-- START Dataset excerpt --

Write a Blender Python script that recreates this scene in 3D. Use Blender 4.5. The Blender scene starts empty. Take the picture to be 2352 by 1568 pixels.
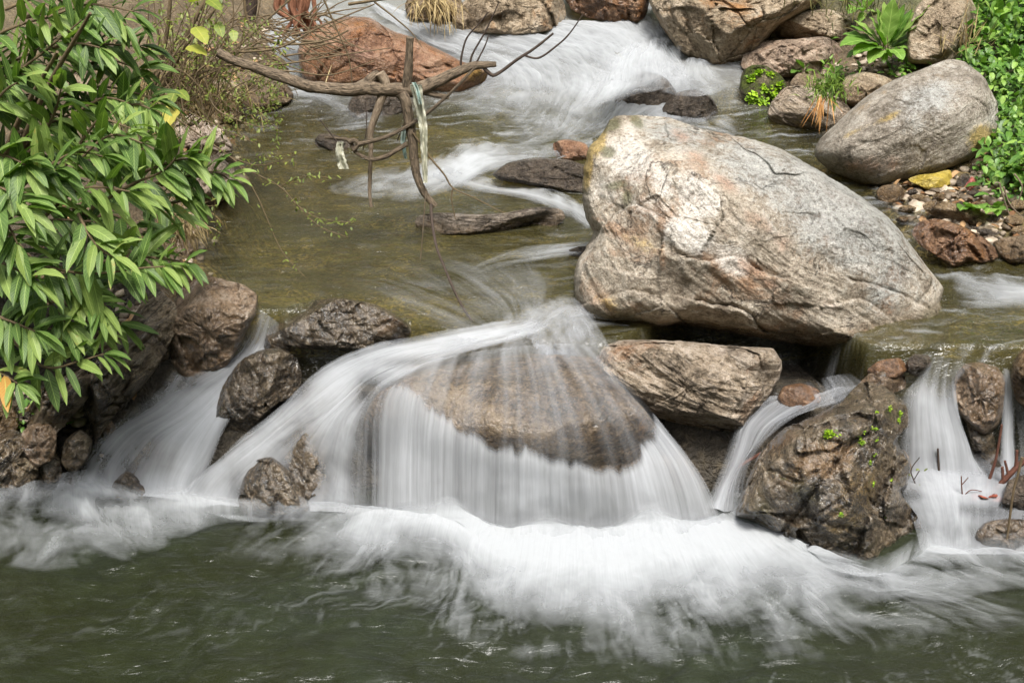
import bpy, math, random
import numpy as np
from mathutils import Vector

# ---------------------------------------------------------------- camera, sky, sun, exposure
scene = bpy.context.scene
COL = scene.collection
PITCH = math.radians(25.0)
CAM = np.array([0.0, 0.0, 3.2])
FPX = 3231.0                      # focal length in pixels of a 2352 x 1568 frame
cam_data = bpy.data.cameras.new("camera")
cam_data.sensor_width = 36.0
cam_data.lens = 36.0 * FPX / 2352.0
cam_data.clip_start = 0.05
cam_data.clip_end = 500.0
cam = bpy.data.objects.new("camera", cam_data)
COL.objects.link(cam)
cam.location = CAM.tolist()
cam.rotation_euler = (math.pi / 2 - PITCH, 0, 0)
scene.camera = cam

SUN_EL, SUN_AZ = 63.0, 172.0      # degrees, azimuth clockwise from +Y (high sun behind the camera)
world = bpy.data.worlds.new("World")
scene.world = world
world.use_nodes = True
wt = world.node_tree
sky = wt.nodes.new("ShaderNodeTexSky")
sky.sky_type = 'NISHITA'
sky.sun_disc = False
sky.sun_elevation = math.radians(SUN_EL)
sky.sun_rotation = math.radians(SUN_AZ)
sky.dust_density = 4.0
sky.air_density = 1.0
hs = wt.nodes.new("ShaderNodeHueSaturation")
hs.inputs["Saturation"].default_value = 0.35
wt.links.new(sky.outputs[0], hs.inputs["Color"])
wt.links.new(hs.outputs[0], wt.nodes["Background"].inputs["Color"])
wt.nodes["Background"].inputs["Strength"].default_value = 0.15
sun_data = bpy.data.lights.new("sun", 'SUN')
sun_data.energy = 2.35
sun_data.angle = math.radians(15)
sun_data.color = (1.0, 0.955, 0.885)
sun = bpy.data.objects.new("sun", sun_data)
COL.objects.link(sun)
az, el = math.radians(SUN_AZ), math.radians(SUN_EL)
sdir = Vector((math.sin(az) * math.cos(el), math.cos(az) * math.cos(el), math.sin(el)))
sun.rotation_euler = sdir.to_track_quat('Z', 'Y').to_euler()
scene.view_settings.view_transform = 'Standard'
scene.view_settings.look = 'None'
scene.view_settings.gamma = 1.0
scene.view_settings.use_curve_mapping = False
scene.view_settings.exposure = 1.04
scene.render.engine = 'CYCLES'
scene.cycles.use_denoising = True
scene.cycles.max_bounces = 8
scene.cycles.transparent_max_bounces = 40
scene.cycles.caustics_reflective = False
scene.cycles.caustics_refractive = False

rng = np.random.default_rng(7)
random.seed(7)

# ---------------------------------------------------------------- rays and places
CP, SP = math.cos(PITCH), math.sin(PITCH)
FWD = np.array([0, CP, -SP]); UPV = np.array([0, SP, CP]); RGT = np.array([1.0, 0, 0])
def ray(u, v):
    u = np.asarray(u, float); v = np.asarray(v, float)
    return FWD + ((u - 1176) / FPX)[..., None] * RGT + ((784 - v) / FPX)[..., None] * UPV
def at_z(u, v, z):
    d = ray(u, v); t = (np.asarray(z) - CAM[2]) / d[..., 2]
    return CAM + d * t[..., None]
def at_y(u, v, y):
    d = ray(u, v); t = np.asarray(y) / d[..., 1]
    return CAM + d * t[..., None]
def yat(v, z):
    return float(at_z(1176.0, v, z)[1])
def sstep(a, b, x):
    t = np.clip((x - a) / (b - a), 0, 1); return t * t * (3 - 2 * t)

# ---------------------------------------------------------------- noise
def _h(ix, iy, iz, seed):
    h = (ix.astype(np.int64) * 374761393 + iy.astype(np.int64) * 668265263 + iz.astype(np.int64) * 2147483647 + seed * 974634777) & 0xffffffff
    h = ((h ^ (h >> 13)) * 1274126177) & 0xffffffff
    h = ((h ^ (h >> 16)) * 2246822519) & 0xffffffff
    return h ^ (h >> 15)
def pn(x, y, z=0.0, seed=0):
    x = np.asarray(x, float); y = np.asarray(y, float) + 0 * x; z = np.asarray(z, float) + 0 * x
    xi, yi, zi = np.floor(x), np.floor(y), np.floor(z)
    xf, yf, zf = x - xi, y - yi, z - zi
    u, v, w = [f * f * f * (f * (f * 6 - 15) + 10) for f in (xf, yf, zf)]
    xi = xi.astype(np.int64); yi = yi.astype(np.int64); zi = zi.astype(np.int64)
    def g(dx, dy, dz):
        h = _h(xi + dx, yi + dy, zi + dz, seed)
        a = (h & 1023) / 1023.0 * 2 - 1; b = ((h >> 10) & 1023) / 1023.0 * 2 - 1; c = ((h >> 20) & 1023) / 1023.0 * 2 - 1
        return a * (xf - dx) + b * (yf - dy) + c * (zf - dz)
    L = lambda a, b, t: a + (b - a) * t
    return L(L(L(g(0,0,0), g(1,0,0), u), L(g(0,1,0), g(1,1,0), u), v), L(L(g(0,0,1), g(1,0,1), u), L(g(0,1,1), g(1,1,1), u), v), w)
def fbm(x, y, z=0.0, seed=0, octv=5, gain=0.5, lac=2.03):
    r = 0; a = 1.0; f = 1.0
    for o in range(octv):
        r = r + a * pn(np.asarray(x) * f, np.asarray(y) * f, np.asarray(z) * f, seed + o * 13)
        a *= gain; f *= lac
    return r
def ridged(x, y, z, seed, octv=4):
    r = 0; a = 1.0; f = 1.0
    for o in range(octv):
        r = r + a * (1 - 2.2 * np.abs(pn(x * f, y * f, z * f, seed + o * 17)))
        a *= 0.5; f *= 2.1
    return r

def catmull(P, n, closed=False):
    P = np.asarray(P, float); m = len(P)
    seg = np.linalg.norm(np.diff(np.vstack([P, P[:1]]) if closed else P, axis=0)[:, :2], axis=1)
    cum = np.concatenate([[0], np.cumsum(seg)]); t = np.linspace(0, cum[-1], n, endpoint=not closed)
    i = np.clip(np.searchsorted(cum, t, side='right') - 1, 0, len(seg) - 1)
    f = ((t - cum[i]) / np.maximum(seg[i], 1e-9))[:, None]
    if closed: g = lambda k: P[(i + k) % m]
    else: g = lambda k: P[np.clip(i + k, 0, m - 1)]
    p0, p1, p2, p3 = g(-1), g(0), g(1), g(2)
    return 0.5 * (2 * p1 + (p2 - p0) * f + (2 * p0 - 5 * p1 + 4 * p2 - p3) * f**2 + (3 * p1 - p0 - 3 * p2 + p3) * f**3)

# ---------------------------------------------------------------- mesh and object helpers
def mesh_obj(name, V, F, mat, parent=None, attrs=None, uv=None, smooth=True, origin=None):
    """one mesh object from arrays; F is an (n,4) or (n,3) array or a list of such arrays"""
    V = np.asarray(V, float)
    if origin is None: origin = np.array([V[:, 0].mean(), V[:, 1].mean(), V[:, 2].min()])
    origin = np.asarray(origin, float)
    Fs = F if isinstance(F, list) else [F]
    Fs = [np.asarray(f, np.int32) for f in Fs if len(f)]
    me = bpy.data.meshes.new(name)
    me.vertices.add(len(V)); me.vertices.foreach_set("co", (V - origin).astype(np.float32).ravel())
    li = np.concatenate([f.ravel() for f in Fs]); tot = np.concatenate([np.full(len(f), f.shape[1], np.int32) for f in Fs])
    st = np.concatenate([[0], np.cumsum(tot)[:-1]]).astype(np.int32)
    me.loops.add(len(li)); me.loops.foreach_set("vertex_index", li)
    me.polygons.add(len(tot)); me.polygons.foreach_set("loop_start", st); me.polygons.foreach_set("loop_total", tot)
    me.polygons.foreach_set("use_smooth", np.full(len(tot), smooth))
    me.update(calc_edges=True)
    for k, a in (attrs or {}).items():
        at = me.attributes.new(k, 'FLOAT', 'POINT'); at.data.foreach_set("value", np.asarray(a, np.float32))
    if uv is not None:
        l = me.uv_layers.new(name="UVMap"); l.data.foreach_set("uv", np.asarray(uv, np.float32)[li].ravel())
    me.validate()
    me.materials.append(mat)
    o = bpy.data.objects.new(name, me); COL.objects.link(o)
    if parent is not None:
        o.parent = parent
        o.location = (Vector(origin.tolist()) - Vector(world_loc(parent)))
    else: o.location = origin.tolist()
    return o
def world_loc(o):
    l = Vector(o.location)
    while o.parent: o = o.parent; l += Vector(o.location)
    return l
def empty(name, loc):
    o = bpy.data.objects.new(name, None); COL.objects.link(o); o.location = [float(c) for c in loc]; o.empty_display_size = 0.1; return o
def tag(o, label=None, cat=None, group=None, kind=None):
    for k, v in (("label", label), ("category", cat), ("group", group), ("kind", kind)):
        if v: o[k] = v
    return o
def gridF(nr, nc, close=False):
    r = np.arange(nr - 1)[:, None]; c = np.arange(nc if close else nc - 1)[None, :]
    a = r * nc + c; b = r * nc + (c + 1) % nc
    return np.stack([a, b, b + nc, a + nc], -1).reshape(-1, 4)

class Batch:
    def __init__(s): s.V = []; s.F = []; s.n = 0; s.U = []; s.A = []
    def add(s, V, F, uv=None, tone=0.5):
        s.V.append(V); s.F.append(np.asarray(F) + s.n); s.n += len(V)
        s.U.append(uv if uv is not None else np.zeros((len(V), 2))); s.A.append(np.full(len(V), tone) if np.isscalar(tone) else tone)
    def build(s, name, mat, parent=None, smooth=True, origin=None):
        F = {}
        for f in s.F: F.setdefault(f.shape[1], []).append(f)
        return mesh_obj(name, np.vstack(s.V), [np.vstack(v) for v in F.values()], mat, parent, {"tone": np.concatenate(s.A)}, np.vstack(s.U), smooth, origin)

def tube(batch, P, R, ns=7, seed=0, rough=0.0, n=None, tone=0.5):
    """a bent tapering tube through points P (world) with radii R"""
    P = np.asarray(P, float); R = np.asarray(R, float) * np.ones(len(P))
    if n is None: n = max(6, len(P) * 6)
    seg = np.linalg.norm(np.diff(P, axis=0), axis=1); cum = np.concatenate([[0], np.cumsum(seg)])
    t = np.linspace(0, cum[-1], n)
    idx = np.clip(np.searchsorted(cum, t, side='right') - 1, 0, len(seg) - 1); f = ((t - cum[idx]) / np.maximum(seg[idx], 1e-9))[:, None]
    m = len(P); g = lambda k: P[np.clip(idx + k, 0, m - 1)]
    p0, p1, p2, p3 = g(-1), g(0), g(1), g(2)
    C = 0.5 * (2 * p1 + (p2 - p0) * f + (2 * p0 - 5 * p1 + 4 * p2 - p3) * f**2 + (3 * p1 - p0 - 3 * p2 + p3) * f**3)
    r = np.interp(t, cum, R)
    T = np.gradient(C, axis=0); T /= np.linalg.norm(T, axis=1)[:, None] + 1e-12
    ref = np.array([0.31, -0.9, 0.3]); A = np.cross(T, ref); A /= np.linalg.norm(A, axis=1)[:, None] + 1e-9; B = np.cross(T, A)
    a = np.linspace(0, 2 * math.pi, ns, endpoint=False)
    rr = r[:, None] * np.ones(ns)[None, :]
    if rough:
        rr = rr * (1 + rough * fbm(np.cos(a)[None, :] * 1.5 + 0 * t[:, None], np.sin(a)[None, :] * 1.5, t[:, None] * 9, seed, 4))
    V = C[:, None, :] + rr[..., None] * (np.cos(a)[None, :, None] * A[:, None, :] + np.sin(a)[None, :, None] * B[:, None, :])
    uv = np.stack([np.broadcast_to(a / 6.283, (n, ns)), np.broadcast_to(t[:, None], (n, ns))], -1).reshape(-1, 2)
    V = V.reshape(-1, 3); F = gridF(n, ns, True)
    batch.add(V, F, uv, tone)
    for ring, c in ((0, C[0]), (n - 1, C[-1])):
        b = ring * ns; k = np.arange(ns)
        tri = np.stack([b + k, b + (k + 1) % ns, np.full(ns, 0)], -1)
        Vc = np.vstack([V[b:b + ns], c[None]]); tri = np.stack([k, (k + 1) % ns, np.full(ns, ns)], -1)
        batch.add(Vc, tri, np.zeros((ns + 1, 2)), tone)
    return C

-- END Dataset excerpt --

**Stated exercise:**
Copy out every line where the word "pixels" occurs.

**Result of this exercise:**
Write a Blender Python script that recreates this scene in 3D. Use Blender 4.5. The Blender scene starts empty. Take the picture to be 2352 by 1568 pixels.
FPX = 3231.0                      # focal length in pixels of a 2352 x 1568 frame